There’s always lots of things happening in markets – new securities are issued or redeemed, new funds set up, fund mergers announced, distributions move up or down, prices shift – that it can be easy to lose track of the big picture. It’s easy to be pushed around by the market itself, allowing the tail of the market to wag the dog of the overall investment strategy, so to speak. Re-focusing on what the investment strategy actually is helps to keep things on an even keel.
An important question to always keep in mind is “what am I trying to achieve?”. Sometimes the answer is not always obvious. For example, if you listen to Howard Marks he will be laser-focused on “superior returns” by which he means outperformance (of the average manager, presumably, in his space which is credit). That makes a lot of sense – for Howard Marks. As co-Chairman of an asset management firm, his job is to be better than other asset managers. That allows him to attract more money to the firm and drive the firm’s returns. There is nothing sinister or cynical about this and I love Marks’ broader investment approach of “you can’t predict, but you can prepare” but what he does for a living is central to his approach to markets.
Most income investors don’t run asset management firms and so don’t necessarily share outperformance of an average manager as their primary investment goal. And in any case retail investors tend to hold assets across a wide range – much wider than an average manager or firm that would tend to specialize in particular sectors anyway.
So, what other types of investment goals are there? For income investors there are a few.
There are risk-focused investors who focus on principal preservation and achieving strong risk-adjusted returns. Often, these investors either have a large capital base which means they don’t need to generate high yields on their capital or they also hold a separate equities portfolio which takes care of the growth / high return part of the equation. This allows them to maintain a reserve which can be used to rotate in and out of equities depending on valuations. These investors are not going to use CEFs for their income given their much higher volatilities (due to leverage and the additional discount volatility) and stick to open-end funds. In individual senior securities they might look at high-quality illiquids (Ameren, Conn.
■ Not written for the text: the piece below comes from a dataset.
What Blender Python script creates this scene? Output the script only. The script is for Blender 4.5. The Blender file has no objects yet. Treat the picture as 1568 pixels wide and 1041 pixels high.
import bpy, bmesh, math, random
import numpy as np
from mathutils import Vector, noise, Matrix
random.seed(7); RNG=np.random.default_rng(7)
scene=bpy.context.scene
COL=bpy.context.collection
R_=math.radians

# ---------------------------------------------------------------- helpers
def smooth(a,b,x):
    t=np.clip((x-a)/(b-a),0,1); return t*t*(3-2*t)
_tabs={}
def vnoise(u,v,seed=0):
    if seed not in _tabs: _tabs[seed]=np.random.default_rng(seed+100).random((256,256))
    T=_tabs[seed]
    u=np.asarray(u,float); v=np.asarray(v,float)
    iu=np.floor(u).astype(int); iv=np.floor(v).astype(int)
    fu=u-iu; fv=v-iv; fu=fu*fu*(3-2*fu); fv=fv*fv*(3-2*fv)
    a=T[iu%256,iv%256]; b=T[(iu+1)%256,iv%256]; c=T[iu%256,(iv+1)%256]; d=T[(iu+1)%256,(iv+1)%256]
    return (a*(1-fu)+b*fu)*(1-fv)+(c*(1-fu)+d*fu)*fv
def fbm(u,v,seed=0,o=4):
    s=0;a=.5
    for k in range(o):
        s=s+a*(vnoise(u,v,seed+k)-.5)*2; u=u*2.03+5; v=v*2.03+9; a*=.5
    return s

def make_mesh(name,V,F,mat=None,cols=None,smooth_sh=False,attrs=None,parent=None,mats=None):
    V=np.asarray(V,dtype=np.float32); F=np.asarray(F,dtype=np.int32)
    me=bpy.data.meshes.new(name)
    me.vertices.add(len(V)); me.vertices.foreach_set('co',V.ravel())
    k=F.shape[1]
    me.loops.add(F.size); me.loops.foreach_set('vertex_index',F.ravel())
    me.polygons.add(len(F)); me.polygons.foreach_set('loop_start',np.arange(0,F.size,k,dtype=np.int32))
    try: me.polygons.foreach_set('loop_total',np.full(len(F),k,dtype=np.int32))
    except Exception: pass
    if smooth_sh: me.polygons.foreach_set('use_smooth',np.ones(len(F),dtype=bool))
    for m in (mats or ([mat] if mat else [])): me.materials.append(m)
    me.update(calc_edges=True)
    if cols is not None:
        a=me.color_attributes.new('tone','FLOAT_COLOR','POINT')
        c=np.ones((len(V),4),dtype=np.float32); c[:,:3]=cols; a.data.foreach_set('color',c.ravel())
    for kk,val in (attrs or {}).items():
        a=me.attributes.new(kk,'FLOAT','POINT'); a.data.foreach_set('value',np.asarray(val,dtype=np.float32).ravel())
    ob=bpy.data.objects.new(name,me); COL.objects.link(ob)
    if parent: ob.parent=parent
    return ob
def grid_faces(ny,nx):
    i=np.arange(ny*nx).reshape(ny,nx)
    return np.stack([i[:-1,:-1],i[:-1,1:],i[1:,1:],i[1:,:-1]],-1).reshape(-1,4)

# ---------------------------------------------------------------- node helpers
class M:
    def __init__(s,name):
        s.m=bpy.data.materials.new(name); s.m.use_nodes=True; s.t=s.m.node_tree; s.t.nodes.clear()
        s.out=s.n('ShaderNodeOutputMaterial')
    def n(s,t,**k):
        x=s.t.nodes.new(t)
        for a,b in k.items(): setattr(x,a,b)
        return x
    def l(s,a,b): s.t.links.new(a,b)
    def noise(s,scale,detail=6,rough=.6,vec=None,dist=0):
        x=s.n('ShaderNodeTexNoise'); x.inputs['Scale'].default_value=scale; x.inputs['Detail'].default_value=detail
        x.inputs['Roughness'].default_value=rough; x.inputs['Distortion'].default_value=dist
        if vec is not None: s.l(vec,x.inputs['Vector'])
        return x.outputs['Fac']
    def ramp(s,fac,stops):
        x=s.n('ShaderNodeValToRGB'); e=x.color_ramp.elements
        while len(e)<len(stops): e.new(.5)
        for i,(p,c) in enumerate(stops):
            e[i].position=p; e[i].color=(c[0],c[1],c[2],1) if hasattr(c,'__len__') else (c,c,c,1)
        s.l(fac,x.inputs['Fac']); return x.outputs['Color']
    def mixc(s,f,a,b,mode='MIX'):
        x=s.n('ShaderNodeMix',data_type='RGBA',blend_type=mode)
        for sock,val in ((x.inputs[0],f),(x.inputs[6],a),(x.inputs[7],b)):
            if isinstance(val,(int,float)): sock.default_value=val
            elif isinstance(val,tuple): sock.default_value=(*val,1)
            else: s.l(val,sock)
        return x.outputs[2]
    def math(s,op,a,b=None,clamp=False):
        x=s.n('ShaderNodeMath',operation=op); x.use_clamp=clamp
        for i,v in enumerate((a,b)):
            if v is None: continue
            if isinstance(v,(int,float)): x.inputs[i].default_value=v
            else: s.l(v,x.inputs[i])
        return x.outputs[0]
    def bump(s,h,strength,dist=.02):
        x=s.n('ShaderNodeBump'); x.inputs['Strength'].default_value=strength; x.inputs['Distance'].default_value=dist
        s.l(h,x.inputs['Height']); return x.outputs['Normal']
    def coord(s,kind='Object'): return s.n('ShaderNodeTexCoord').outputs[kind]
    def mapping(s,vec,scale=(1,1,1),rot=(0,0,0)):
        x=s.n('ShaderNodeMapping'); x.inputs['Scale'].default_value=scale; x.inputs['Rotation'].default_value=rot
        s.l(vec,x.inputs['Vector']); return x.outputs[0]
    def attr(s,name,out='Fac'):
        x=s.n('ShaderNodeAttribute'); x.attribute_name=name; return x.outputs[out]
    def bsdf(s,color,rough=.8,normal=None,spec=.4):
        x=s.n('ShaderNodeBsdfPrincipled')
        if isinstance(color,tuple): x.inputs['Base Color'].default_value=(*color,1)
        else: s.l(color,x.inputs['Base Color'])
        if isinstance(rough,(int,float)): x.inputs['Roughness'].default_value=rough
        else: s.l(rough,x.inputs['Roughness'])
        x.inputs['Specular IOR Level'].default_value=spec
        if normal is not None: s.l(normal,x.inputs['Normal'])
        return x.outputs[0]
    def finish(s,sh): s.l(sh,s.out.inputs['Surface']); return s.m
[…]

Light & Power etc) or CEF Preferreds like OPP-A, GLU-A that don’t get pummeled as much due to lack of passive fund sponsorship.
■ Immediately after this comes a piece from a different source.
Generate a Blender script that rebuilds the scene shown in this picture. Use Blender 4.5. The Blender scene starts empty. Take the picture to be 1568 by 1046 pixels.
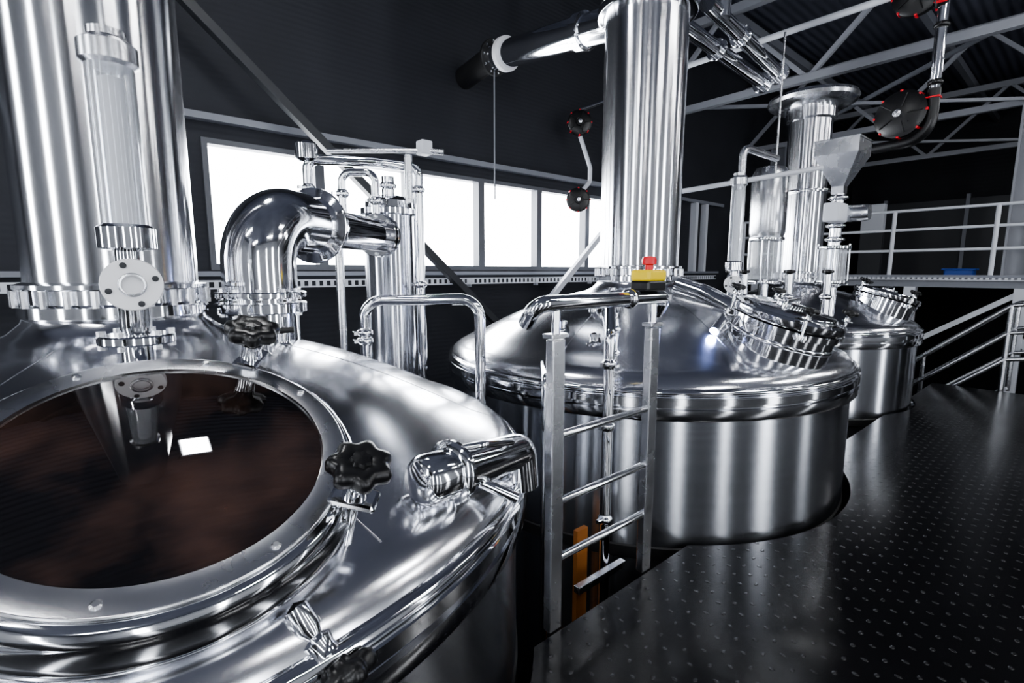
import bpy, math, random, bmesh
from mathutils import Vector, Matrix
random.seed(3)
sc=bpy.context.scene
PI=math.pi

# camera-relative ground frame (positions estimated from image pixels) -> hall axes (x along the window wall, y=0 is the window wall)
def S(x,y,z=0.0):
    return Vector(((x+2.8)*.7593+(y-4.73)*.6508, -((x+2.8)*.6508-(y-4.73)*.7593), z))

# ------------------------------------------------------------ materials
def newmat(name):
    m=bpy.data.materials.new(name); m.use_nodes=True
    nt=m.node_tree; return m,nt,nt.nodes['Principled BSDF']
def simple(name,col,rough=.5,metal=0.,noise=0.0,scale=6,spec=None,coat=0,bump=0):
    m,nt,b=newmat(name)
    b.inputs['Base Color'].default_value=(*col,1); b.inputs['Metallic'].default_value=metal
    if spec is not None: b.inputs['Specular IOR Level'].default_value=spec
    tc=nt.nodes.new('ShaderNodeTexCoord'); n=nt.nodes.new('ShaderNodeTexNoise')
    n.inputs['Scale'].default_value=scale; n.inputs['Detail'].default_value=4
    nt.links.new(tc.outputs['Object'],n.inputs['Vector'])
    mr=nt.nodes.new('ShaderNodeMapRange')
    mr.inputs['To Min'].default_value=max(0.01,rough-noise-.02); mr.inputs['To Max'].default_value=rough+noise+.02
    nt.links.new(n.outputs['Fac'],mr.inputs['Value']); nt.links.new(mr.outputs['Result'],b.inputs['Roughness'])
    if bump:
        bp=nt.nodes.new('ShaderNodeBump'); bp.inputs['Strength'].default_value=bump; bp.inputs['Distance'].default_value=.01
        nt.links.new(n.outputs['Fac'],bp.inputs['Height']); nt.links.new(bp.outputs['Normal'],b.inputs['Normal'])
    return m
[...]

There are also investors who aim to maximize the distributions they get on their holdings. These investors will tend to hold CEFs with double-digit or near double-digit distribution rates. I have discussed how it’s basically impossible for CEFs, outside of CLO Equity CEFs, to organically generate high single-digit portfolio yields in the current environment. Tilting to high distribution funds also means that investors will often hold CEFs with high premiums as the these funds tend to attract significant demand. One strategy here is to hold funds that have high distributions but also higher quality holdings like FAM, OPP or MIN. These funds don’t have a prayer of covering their distributions but neither do lower-quality funds if they distribute anywhere north of 7%. Some individual preferreds, particularly, in the non-agency focused space like CIM-D or NYMTN have yields north of 8% and continue to look ok.
There are other investors who wish to fix distribution levels, in order to generate a stable cashflow stream. Most CEFs are less attractive here due to their tendency to make distribution changes. CEFs with managed distribution policies are worth a look, particularly those with level policies, but nothing prevents funds from changing their policies. CEFs with managed distribution policies are marked in the CEF Tool (Sector View tab) plus there have been recent articles on the topic. Non-callable fixed-rate preferreds or long-duration preferreds discussed in the yield winter article might foot the bill here.
Other investors are absolute return / tactical. Here, CEF relative value (RV Ideas tab in CEF Tool) or flipping preferreds might work.
Value-focused investors will tend to rotate their holdings based on what the market gives them. This means moving from CEFs to open-end funds / preferreds and from lower-quality to higher-quality securities as valuations richen and vice-versa.
Obviously, this taxonomy is artificial and many investors move through these types over an investment cycle and many others share multiple types. However, it does serve a purpose in clarifying what it is we are all doing as the market ebbs and flows.